Columbia Hills Apts: affordable housing for the well to do
Comments of John Reeder, treasurer of Arlington Greens, speaking at the county board hearing on Feb. 24, 2015 (these comments do not necessarily reflect the position of the Arlington Green Party):
Dear County Board members:
I oppose the approval of the zoning request and the $20 million in county AHIF funds to build these two apartment buildings in west Columbia Pike area located at 1010 S. Frederick Street, off Columbia Pike. APAH a nonprofit developer has requested about $20 million in county loans from the Arlington Housing Investment Fund (AHIF).
I have spoken several times against excessively costly affordable housing projects that are simply not affordable to low income people in Arlington. This is yet another such wasteful project. Please reject this proposal and send APAH back to the drawing board to come up with lower priced units for low income persons, namely those earning below 40-percent of the area median income (AMI) which is roughly $30,000 to $43,000 a year income).
Please read over details in the staff report presented to you:
l. 80 percent of the 229 units in the two new buildings are only affordable to persons earning above 60-percent AMI ($45,000 for a single person and $64,400 for a family of four).
2. Only 4 percent of the units are affordable to low income persons making less than 40-percent AMI. You have set your housing goal that at least 25% of new CAF units be affordable to 40-percent AMI renters: NONE of the AHIF projects for new CAFs have come close to your 25% goal.

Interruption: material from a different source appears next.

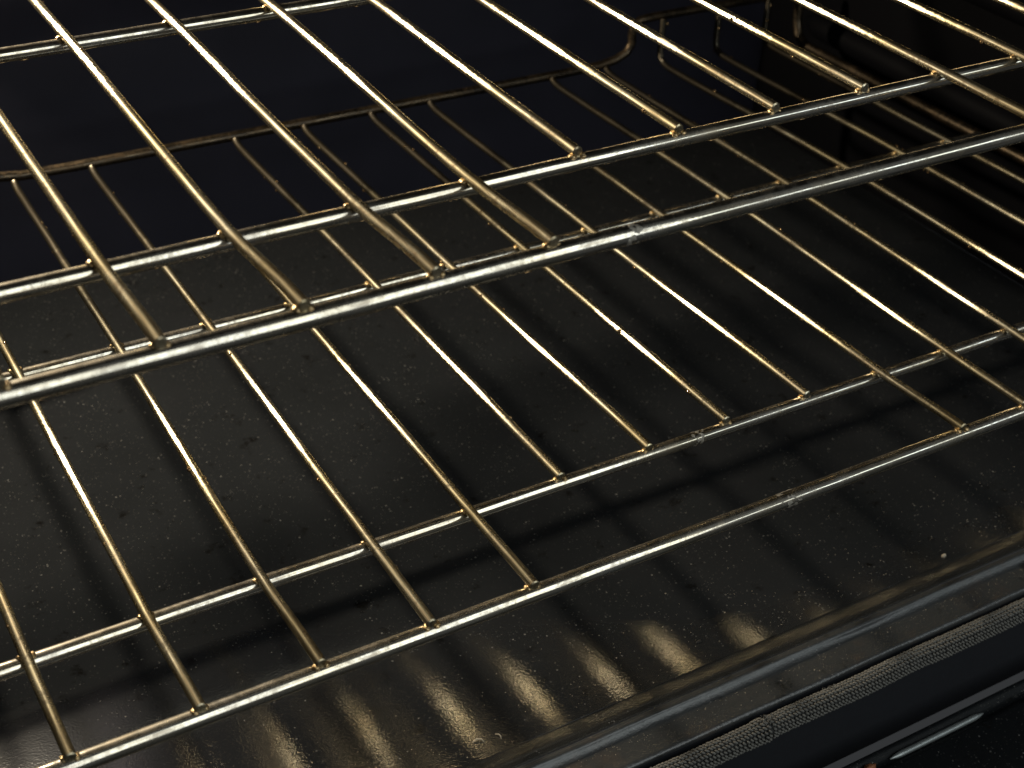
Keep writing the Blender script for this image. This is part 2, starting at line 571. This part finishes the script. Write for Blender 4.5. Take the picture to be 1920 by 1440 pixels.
def make_rack(idx, label, loc, rot, shear, residues, drops):
    rk = bpy.data.objects.new("oven_rack", None)
    col.objects.link(rk)
    rk.location = tuple(c * CM for c in loc)
    rk.rotation_euler = rot
    rk["label"] = label
    rk["category"] = "oven rack"
    rk["group"] = "wire racks in the oven"
    zc = -(RW + RB - SINK)
    zf = -(RW + RF - SINK)
    xa, xb = -1.75 * PITCH, 14.75 * PITCH
    def bar(name, pts, r, mat=M_BAR):
        mb = MB()
        mb.tube(pts, r, 24)
        o = mb.build(name, mat, rk)
        sharp_caps(o)
        return o
    def straight(y, z, s):
        n = 60
        return [(xa + (xb - xa) * k / n, y + 0.03 * noise.noise(Vector((k * 0.12, s, idx * 7))), z + 0.03 * noise.noise(Vector((k * 0.12, s + 9, idx * 7)))) for k in range(n + 1)]
    bars = {}
    bars['f'] = bar("front_bar", straight(0.02, zf, 1.0), RF)
    bars['s'] = bar("cross_bar", straight(Y2 - (0.0), zc, 2.0), RB)
    bars['t'] = bar("cross_bar", straight(Y3, zc, 3.0), RB)
    # rear rail: low across the middle, stepped up at both ends as a stop
    half = [(27.3, .28), (36, .28), (43, .28), (45.6, .34), (46.9, .52), (47.8, .9), (48.15, 1.5), (48.1, 2.1), (48.15, 2.6), (48.6, 2.92), (49.6, 3.0), (55, 3.0), (xb, 3.0)]
    path = [(54.6 - x, YR + 0.25, z) for x, z in reversed(half)] + [(x, YR + 0.25, z) for x, z in half[1:]]
    bar("rear_rail", path, RB * 0.95, M_RAIL)
    for s, X in ((1, xa), (-1, xb)):
        bar("side_rail", [(X + s * 1.2, 0.02, zf - .02), (X + s * 0.3, 0.35, zf), (X, 1.3, zf)] + [(X, y, zf) for y in range(3, 38, 3)] + [(X, 38.8, zf), (X, 39.6, zf + .5), (X, YR + .25, 1.2), (X, YR + .25, 3.0)], RF, M_RAIL)
    # wires, each with weld beads where it crosses a bar
    for i in range(-1, 15):
        tab = OFF[idx].get(i, [])
        y_end = Y2 - 0.12 if 5 <= i <= 8 else -0.10
        y_end += random.uniform(-0.05, 0.05)
        ys = [y_end] + [y_end + (37.6 - y_end) * k / 30 for k in range(1, 31)]
        ph = random.uniform(0, 50)
        def px(y):
            return i * PITCH + shear * y + interp(tab, y) + 0.025 * noise.noise(Vector((y * 0.12, ph, 1)))
        pts = [(px(y), y, 0.02 * noise.noise(Vector((y * 0.1, ph, 5)))) for y in ys]
        if 2 <= i <= 11:
            for y, z in ((38.6, .01), (39.1, .06), (39.4, .15), (39.6, .24)):
                pts.append((px(y), y, z))
        else:
            for y, z in ((38.5, .02), (39.0, .1), (39.35, .3), (39.5, .65), (39.52, 1.4), (39.52, 2.2), (39.52, 2.95)):
                pts.append((px(y), y, z))
        mb = MB()
        mb.tube(pts, RW, 16, True, 0.22)
        wo = mb.build("wire", M_WIRE_LOW if idx else M_WIRE, rk)
        sharp_caps(wo)
        for y, r in ((0.02, RF), (Y2, RB), (Y3, RB)):
            if y < y_end - 0.3:
                continue
            for s in (-1, 1):
                k = random.random()
                wb = MB()
                wb.blob((px(y) + s * (RW * 0.92), y + random.uniform(-.06, .08), -RW * 0.72), 0.10 + .05 * k, 0.13 + .07 * k, 0.09, 0.5, i * 5 + y + s, 8, 6)
                wb.build("weld_bead", M_WELD, wo)
    # pale baked-on crust on some bars
    for which, x, L in residues:
        y0, z0, r0 = {'f': (0.02, zf, RF), 's': (Y2, zc, RB), 't': (Y3, zc, RB)}[which]
        mb = MB()
        vs, fs = [], []
        nx, na = 14, 26
        for a in range(nx + 1):
            for b in range(na):
                xx = x + (a / nx - 0.5) * L
                an = 2 * math.pi * b / na
                e = 1 - abs(a / nx - 0.5) * 2
                h = noise.noise(Vector((xx * 5, math.cos(an) * 2.2, math.sin(an) * 2.2))) * 1.5 + 0.8 * min(1, e * 1.5) - 0.85
                rr = r0 + max(-0.012, min(0.010, h * 0.03))
                ky = 0.03 * noise.noise(Vector(((xx - xa) / (xb - xa) * 60 * 0.12, {'f': 1., 's': 2., 't': 3.}[which], idx * 7)))
                kz = 0.03 * noise.noise(Vector(((xx - xa) / (xb - xa) * 60 * 0.12, {'f': 10., 's': 11., 't': 12.}[which], idx * 7)))
                vs.append((xx, y0 + ky + math.cos(an) * rr, z0 + kz + math.sin(an) * rr))
        for a in range(nx):
            for b in range(na):
                b2 = (b + 1) % na
                fs.append((a * na + b, (a + 1) * na + b, (a + 1) * na + b2, a * na + b2))
        mb.add(vs, fs)
        mb.build("residue", M_RES, bars[which])
    # beads of baked grease clinging to the wires
    mb = MB()
    for k in range(drops):
        i = random.randint(-1, 14)
        y = random.uniform(14, 38) if random.random() < 0.8 else random.uniform(0, 14)
        if 5 <= i <= 8 and y < Y2:
            continue
        a = random.uniform(0, 2 * math.pi)
        r = random.uniform(0.03, 0.085)
        x = i * PITCH + shear * y + interp(OFF[idx].get(i, []), y)
        mb.blob((x + math.cos(a) * RW, y, math.sin(a) * RW), r, r * random.uniform(1, 1.8), r, 0.3, k, 8, 6)
    for i in (12, 13, 14):  # added beads stand in for glints on the upturned wire ends
        for z in (0.12, 1.6, 2.7):
            mb.blob((i * PITCH + random.uniform(-.1, .1), 39.36, z + random.uniform(-.1, .1)), .11, .09, .12, 0.3, i + z, 8, 6)
    for k in range(drops // 3):
        yb = random.choice((Y2, Y3, Y3, 0.02))
        r = random.uniform(0.03, 0.07)
        zz, rb = (zf, RF) if yb < 1 else (zc, RB)
        mb.blob((random.uniform(xa, xb), yb - rb * 0.3, zz - rb * 0.95), r * random.uniform(1.5, 4), r, r * .6, 0.3, k + 99, 8, 6)
    go = mb.build("grease_glint_beads", M_DROP, rk)
    go["kind"] = "stuff"
    return rk

make_rack(0, "upper chrome oven rack with golden wires, nearest the camera", (0, 0, 0), (0.0086, 0, 0), -0.0167,
          [('f', 19.7, 1.1), ('f', 38.3, 1.2)], 90)
H = 13.855
make_rack(1, "lower chrome oven rack, just above the speckled oven floor", (-0.1755, -0.3529 - 0.0045 * 17, -H + 0.0077 * 17), (-0.0087, 0.0077, 0.0045), 0.0,
          [('s', 27.8, .9), ('f', 28.5, 1.3)], 170)

# ------------------------------------------------------------------ crumbs on the floor
def crumb(label, x, y, parts, mat):
    mb = MB()
    for k, (dx, dy, dz, rx, ry, rz) in enumerate(parts):
        mb.blob((dx, dy, dz), rx, ry, rz, 0.6, k + x, 8, 6)
    o = mb.build("crumb", mat)
    o.location = (x * CM, y * CM, (floor_z(x, y) - 0.015) * CM)
    o["label"] = label
    o["category"] = "crumb"
    o["group"] = "crumbs on the oven floor"
def curl(label, x, y, pts, r, mat):
    mb = MB()
    mb.tube(pts, [r * .6] + [r] * (len(pts) - 2) + [r * .4], 7)
    o = mb.build("crumb", mat)
    o.location = (x * CM, y * CM, (floor_z(x, y) - 0.015) * CM)
    o["label"] = label
    o["category"] = "crumb"
    o["group"] = "crumbs on the oven floor"
curl("curled dark crumb with pale edge, left of the pair near the floor's front edge", 15.6, 1.45, [(-.2, .12, .04), (0, .15, .09), (.16, .05, .1), (.22, -.12, .04)], .035, M_CRUMB)
curl("thin forked crumb, right of the pair near the floor's front edge", 16.5, 1.35, [(-.1, .15, .04), (0, .03, .1), (.03, -.08, .08), (.0, -.18, .03)], .03, M_CRUMB)
crumb("small pale crumb alone on the floor at far right", 40.66, 0.98, [(0, 0, .06, .14, .09, .08), (.08, .03, .05, .07, .06, .05)], M_CRUMB)
crumb("small charred black crumb on the floor left of the front bead", 26.9, 1.9, [(0, 0, .04, .16, .06, .05), (.1, .04, .04, .07, .05, .04)], M_CHAR)

dg = MB()
for k in range(900):
    x = random.uniform(6, 52)
    if random.random() < 0.45:
        y = 0.7 + abs(random.gauss(0, 2.2))
        z = floor_z(x, y)
    else:
        y = -1.08 - abs(random.gauss(0, 0.35))
        if y < -1.95:
            continue
        z = ZF + FRONT_RISE - 0.285
    r = random.uniform(0.007, 0.017) * (1.8 if random.random() < 0.06 else 1)
    dg.blob((x, y, z + r * 0.3), r * random.uniform(0.8, 1.7), r, r * 0.7, 0.5, k, 6, 4)
dgo = dg.build("crumb_dust", M_CRUMB)
dgo["kind"] = "stuff"
dgo["label"] = "fine pale crumb dust scattered along the front of the oven floor"
dgo["category"] = "crumb dust"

3. Each new unit will cost about $$394,000 each–nearly four hundred thousand bucks. The $90 million total cost is very high–$7 million in developers fee, $6 million in “soft costs,” and $10 million in land/acquisition costs. The hard construction costs are $67 million or $227,000 per apartment which are well above Washington, DC regional costs. Are they building the Taj Mahal or affordable basic housing?
4. The land is quite expensive at $10 million or $44,000 per apartment. APAH claimed publicly that it owns the parking lot land and that the land is free. In fact, it does not own the land at all and it will cost taxpayers $10 million to buy a parking lot in western Columbia Pike. There are entire commercial buildings for sale in that area for less than $10 million.
Approving AHIF projects to build very expensive new CAFs which ipso facto cannot be rented to low income people in Arlington is a terrible waste of our public local dollars that could be used better t provide other forms of housing assistance to the needy rather than subsidies for developers and contractors like APAH.